Feb 042012
 

Eddie Adams

| Vietnam |

Vietnam. © Eddie Adams

1/500th of a Second

Can a photo change the world?  Its a good question.  Most photographers agree that at one point in their careers they believed it was possible for one of their photographs to change the world.  Its a noble belief.  But after years of experience, its rare to find someone who holds on to this idea.  Eddie Adams did believe it was possible.  I think regardless of the answer, its a question worth asking when you pick up a camera.  Maybe its an unattainable goal or a Zen koan.  There might not be an answer, but that wont stop us from exploring the possibilities of 1/500th of a second.

Portrait of Eddie Adams

Portrait of Eddie in Vietnam. Credit? Anyone?

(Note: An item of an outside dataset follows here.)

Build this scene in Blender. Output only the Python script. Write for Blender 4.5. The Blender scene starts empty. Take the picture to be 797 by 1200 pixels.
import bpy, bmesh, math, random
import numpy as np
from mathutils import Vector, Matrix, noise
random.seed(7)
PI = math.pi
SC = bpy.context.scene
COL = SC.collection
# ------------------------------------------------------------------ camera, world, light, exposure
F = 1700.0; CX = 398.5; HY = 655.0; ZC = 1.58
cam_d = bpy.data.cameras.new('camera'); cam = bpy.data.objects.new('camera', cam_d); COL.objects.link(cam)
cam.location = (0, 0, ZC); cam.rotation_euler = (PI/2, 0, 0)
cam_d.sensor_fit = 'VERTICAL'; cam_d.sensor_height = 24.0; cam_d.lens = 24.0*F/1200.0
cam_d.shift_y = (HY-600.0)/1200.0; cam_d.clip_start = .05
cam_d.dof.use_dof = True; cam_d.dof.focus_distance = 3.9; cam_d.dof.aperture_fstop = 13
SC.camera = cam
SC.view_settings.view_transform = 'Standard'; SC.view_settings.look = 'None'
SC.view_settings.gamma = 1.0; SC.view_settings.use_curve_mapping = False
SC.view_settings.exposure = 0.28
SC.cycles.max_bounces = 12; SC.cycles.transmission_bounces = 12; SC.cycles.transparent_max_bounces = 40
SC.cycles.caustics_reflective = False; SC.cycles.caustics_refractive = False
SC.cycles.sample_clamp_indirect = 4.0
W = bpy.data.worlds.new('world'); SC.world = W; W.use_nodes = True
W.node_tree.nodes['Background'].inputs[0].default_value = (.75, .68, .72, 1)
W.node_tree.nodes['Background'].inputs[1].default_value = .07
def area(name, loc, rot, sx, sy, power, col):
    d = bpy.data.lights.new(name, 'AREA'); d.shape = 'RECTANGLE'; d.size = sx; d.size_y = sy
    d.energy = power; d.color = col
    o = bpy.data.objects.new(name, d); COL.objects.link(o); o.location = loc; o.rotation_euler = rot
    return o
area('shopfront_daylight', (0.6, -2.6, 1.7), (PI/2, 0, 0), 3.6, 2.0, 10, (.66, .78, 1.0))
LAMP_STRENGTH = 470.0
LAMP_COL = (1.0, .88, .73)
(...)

“The most powerful weapon in the world has been,

and can be a photograph.  Military weapons can

only destroy.  Cameras, in the hands of photographers

with hearts can capture Love-Hope-Passion-Change

lives and make the world a better place…and it only

takes 1/500th of a second.  Life goes on-We photograph

it.  But its much better with Love.”

— Eddie Adams

“An Unlikely Weapon”

An Unlikely Weapon: The Eddie Adams Story

An Unlikely Weapon: The Eddie Adams Story

An Unlikely Weapon

The documentary on Eddie Adams and his life’s work is outstanding.  It will get you riled up, make you nostalgic, inspire you, and make you misty eyed.  Its worth every swing of the emotional pendulum.  Its also available on Netflix for US residents.

Best-Adam Marelli

  2 Responses to “Can A Photo Change The World”

  1. I saw the whole video. It’s interesting that to Adams himself, that iconic photo fails in many technical ways.

    • Hey Richard,
      Yes, the video is great and Adams has an interesting personality, rough but charming all at the same time.
      His reactions to the Vietnam photo are often over shadowed. He totally acknowledges the technical short comings and most of the time, it seems like he would rather have not taken the shot. I find that most people fall into the trap of chasing “once in a lifetime lottery shots.” When in reality, there are photos which are so powerful emotionally that the technical aspects can be less than perfect. But what is the sense in shooting a whole career for one photo that may happen. its a backwards logic.
      When you add to that that Adams did not like the shot and it bothered him, you have to ask yourself, “Would you really like to take a picture at the moment a man is killed?” Is it worth the recognition? Its for everyone to decide. The rest of Adams career was marked with good pictures, both conceptually and visually. And he gave back to younger photographers with his workshops. He gave us a lot to live up to.